Northup reported raising $460,000 during the most recent period and declined to elaborate on subsequent fundraising while not brushing aside the notion that people tend to love you most when you’re on top.
“People who have business with the city and people that are working with the incumbent may not like what’s going on, but they may not feel like they want to contribute because they don’t wanna risk whatever relationship they have,” she said.

CHRIS THIENEMAN
Since his football days at U of L, Thieneman, 42, has developed real estate, largely in southwestern Jefferson County. He’s well known in the area and taps the sort of stick-it-to-the man impulses that live in the hinterlands. Most recently he played a visible (if not necessarily actual) role in defeating the library tax last fall.
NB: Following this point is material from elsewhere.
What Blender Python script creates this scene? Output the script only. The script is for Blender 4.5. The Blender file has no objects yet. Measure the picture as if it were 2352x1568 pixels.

He’s up on TV now with a commercial touting a list of feel-good generalities that startles only for its lack of shout-outs to mom and apple pie. His election bio lists a similarly non-specific set of views on issues like the war (he supports immediate transition of power to Iraqi government); energy (repeal tax breaks for oil companies, regulate the industry, build refineries and drill more on American soil); the bridges (it’s the feds’ job to help build infrastructure, and we may need “new and creative” means of funding); and education (fully fund and completely make over No Child Left Behind to emphasize educational needs, not test scores).

BOB DEVORE JR. AND
CORLEY EVERETT

Corley Everett, 41, has run for office several times without a whiff of success. His presence in the race provides comic relief (check the unflattering photo of Yarmuth on Everett’s website, with the caption “crypto-socialist,” or the YouTube clip of him laying it down at Evangel World Prayer Center, where he spends all of his time cautioning against the threat of “Barack Hussein Obama” and telling the rest of the world that’s rooting for Obama where they can go — “and it isn’t up, but it’s down”).

Devore, 53, works at UPS and describes himself as an “overtaxed working-class representative.”